Are there ways that you’ve seen individual managers change or shift through this work? 

It almost was like we transcended from last November’s meeting when you were there. We were in the same room for 8 or 10 hours a day. We had some walks out in the snow and we had dinner, and the team really seemed to come together.

Individually, I’ve seen different people have some aha moments: “Oh! If I let this hat go and hire somebody to take that hat, that will free me up to not be quite as busy. If I let go and I could further grow that skill of working on the business as a senior manager rather than down in it.”

As a CEO, how do you measure the ROI on doing professional training and development? What makes it worth it for you to invest company resources – not just the expense, but everyone’s time? 

It’s more of the feel of: are we going in the right direction and do I feel like we could have gotten there without the outside help? There’s not a numerical measurement or metric.

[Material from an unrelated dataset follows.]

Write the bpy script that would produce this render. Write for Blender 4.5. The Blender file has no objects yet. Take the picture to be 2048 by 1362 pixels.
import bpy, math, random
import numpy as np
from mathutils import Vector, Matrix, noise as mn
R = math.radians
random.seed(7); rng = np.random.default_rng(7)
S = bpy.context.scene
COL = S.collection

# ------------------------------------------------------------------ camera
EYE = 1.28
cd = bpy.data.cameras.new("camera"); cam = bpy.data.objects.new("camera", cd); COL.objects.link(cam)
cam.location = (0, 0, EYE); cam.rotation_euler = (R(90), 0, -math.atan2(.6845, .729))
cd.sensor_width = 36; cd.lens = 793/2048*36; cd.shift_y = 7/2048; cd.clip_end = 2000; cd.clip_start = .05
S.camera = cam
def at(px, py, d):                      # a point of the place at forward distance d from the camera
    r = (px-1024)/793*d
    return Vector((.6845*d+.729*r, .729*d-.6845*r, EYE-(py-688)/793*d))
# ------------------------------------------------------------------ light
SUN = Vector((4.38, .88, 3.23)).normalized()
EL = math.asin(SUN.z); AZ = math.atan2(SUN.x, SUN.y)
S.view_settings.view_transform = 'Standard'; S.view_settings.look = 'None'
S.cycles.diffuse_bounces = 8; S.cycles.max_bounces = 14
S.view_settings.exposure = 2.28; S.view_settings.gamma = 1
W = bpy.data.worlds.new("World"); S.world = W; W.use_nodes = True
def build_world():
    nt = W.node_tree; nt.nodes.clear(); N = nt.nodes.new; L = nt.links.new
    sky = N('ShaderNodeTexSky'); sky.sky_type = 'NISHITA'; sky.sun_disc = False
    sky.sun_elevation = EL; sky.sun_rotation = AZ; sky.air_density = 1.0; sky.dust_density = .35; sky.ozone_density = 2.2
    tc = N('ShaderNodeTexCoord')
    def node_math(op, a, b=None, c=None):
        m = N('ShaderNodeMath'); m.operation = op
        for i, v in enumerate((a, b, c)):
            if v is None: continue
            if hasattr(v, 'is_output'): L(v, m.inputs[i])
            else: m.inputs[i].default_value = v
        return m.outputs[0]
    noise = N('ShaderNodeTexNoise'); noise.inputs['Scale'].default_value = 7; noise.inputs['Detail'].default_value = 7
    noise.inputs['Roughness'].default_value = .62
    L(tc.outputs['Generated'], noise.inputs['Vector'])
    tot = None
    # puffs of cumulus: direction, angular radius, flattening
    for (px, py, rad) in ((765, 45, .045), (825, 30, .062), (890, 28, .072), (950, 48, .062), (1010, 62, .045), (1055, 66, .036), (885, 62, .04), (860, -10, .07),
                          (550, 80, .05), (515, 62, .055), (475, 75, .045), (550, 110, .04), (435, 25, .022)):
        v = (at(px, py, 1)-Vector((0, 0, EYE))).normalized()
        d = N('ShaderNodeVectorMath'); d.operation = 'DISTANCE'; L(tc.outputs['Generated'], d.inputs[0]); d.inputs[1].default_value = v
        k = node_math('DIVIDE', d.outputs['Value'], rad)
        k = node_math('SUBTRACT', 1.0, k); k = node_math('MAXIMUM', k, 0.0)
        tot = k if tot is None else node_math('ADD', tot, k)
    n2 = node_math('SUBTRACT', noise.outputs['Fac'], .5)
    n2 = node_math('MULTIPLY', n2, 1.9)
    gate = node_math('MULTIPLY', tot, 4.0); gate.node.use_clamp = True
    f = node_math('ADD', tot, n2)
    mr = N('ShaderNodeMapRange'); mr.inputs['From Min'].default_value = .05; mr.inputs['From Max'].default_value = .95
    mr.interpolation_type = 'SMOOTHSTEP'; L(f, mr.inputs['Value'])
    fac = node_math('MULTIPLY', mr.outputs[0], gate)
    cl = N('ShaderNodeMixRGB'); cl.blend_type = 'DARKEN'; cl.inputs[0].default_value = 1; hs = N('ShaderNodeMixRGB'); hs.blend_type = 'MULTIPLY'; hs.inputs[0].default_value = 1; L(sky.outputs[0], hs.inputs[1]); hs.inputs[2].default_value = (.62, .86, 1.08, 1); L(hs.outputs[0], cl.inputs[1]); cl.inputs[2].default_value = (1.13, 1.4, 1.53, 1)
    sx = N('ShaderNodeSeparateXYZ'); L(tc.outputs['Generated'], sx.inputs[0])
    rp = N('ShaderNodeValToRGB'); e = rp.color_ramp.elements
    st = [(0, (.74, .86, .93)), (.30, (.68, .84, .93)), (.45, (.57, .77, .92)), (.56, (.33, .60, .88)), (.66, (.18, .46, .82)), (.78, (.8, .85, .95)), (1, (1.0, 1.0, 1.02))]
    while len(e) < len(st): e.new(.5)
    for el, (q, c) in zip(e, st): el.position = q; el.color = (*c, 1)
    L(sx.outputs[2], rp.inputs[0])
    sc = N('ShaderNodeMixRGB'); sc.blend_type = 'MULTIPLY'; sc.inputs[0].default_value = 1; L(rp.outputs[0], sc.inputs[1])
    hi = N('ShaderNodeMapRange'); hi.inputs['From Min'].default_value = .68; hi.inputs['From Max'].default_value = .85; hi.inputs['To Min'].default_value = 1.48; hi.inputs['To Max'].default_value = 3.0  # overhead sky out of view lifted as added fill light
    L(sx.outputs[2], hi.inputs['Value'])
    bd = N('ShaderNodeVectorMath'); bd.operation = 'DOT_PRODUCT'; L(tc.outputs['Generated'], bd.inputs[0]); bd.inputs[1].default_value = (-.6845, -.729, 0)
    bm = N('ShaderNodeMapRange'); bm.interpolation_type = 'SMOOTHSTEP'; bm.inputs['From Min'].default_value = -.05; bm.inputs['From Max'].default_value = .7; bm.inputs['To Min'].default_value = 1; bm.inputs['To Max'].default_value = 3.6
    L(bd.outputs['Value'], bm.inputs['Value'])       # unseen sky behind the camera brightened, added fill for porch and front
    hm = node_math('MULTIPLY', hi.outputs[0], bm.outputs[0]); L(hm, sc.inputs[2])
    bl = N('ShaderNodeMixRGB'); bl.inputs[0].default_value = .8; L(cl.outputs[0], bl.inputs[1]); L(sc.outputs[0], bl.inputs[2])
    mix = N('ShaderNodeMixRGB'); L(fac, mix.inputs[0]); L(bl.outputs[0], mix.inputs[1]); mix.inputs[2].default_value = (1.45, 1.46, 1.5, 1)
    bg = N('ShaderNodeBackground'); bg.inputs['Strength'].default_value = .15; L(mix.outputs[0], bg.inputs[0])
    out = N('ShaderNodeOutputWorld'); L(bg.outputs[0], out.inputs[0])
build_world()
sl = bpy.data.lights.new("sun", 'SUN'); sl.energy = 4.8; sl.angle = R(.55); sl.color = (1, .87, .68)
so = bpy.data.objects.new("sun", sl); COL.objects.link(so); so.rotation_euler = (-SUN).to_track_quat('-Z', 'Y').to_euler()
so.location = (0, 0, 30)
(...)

I could say the culture’s been good. I thought we were too aggressive on goals at first, but here we are, we’re chugging through, and everybody is happy about doing it. As we’re going, somebody will set up an action or process that reflects back to a point in time that you taught us something.

It’s been good ROI for us.

I want to put it in context: even though the company’s been around for years, the leadership change is not just about maintaining continuity. You have a pretty aggressive growth goal. 

There’s already been a fair amount of growth. I would say our growth from two years ago would have been 400%. Meanwhile, our organization processes and systems probably needed 600% growth to catch up.

Anything else you want to share? 

I appreciate you; you’ve helped us a ton. We love having you as a teammate.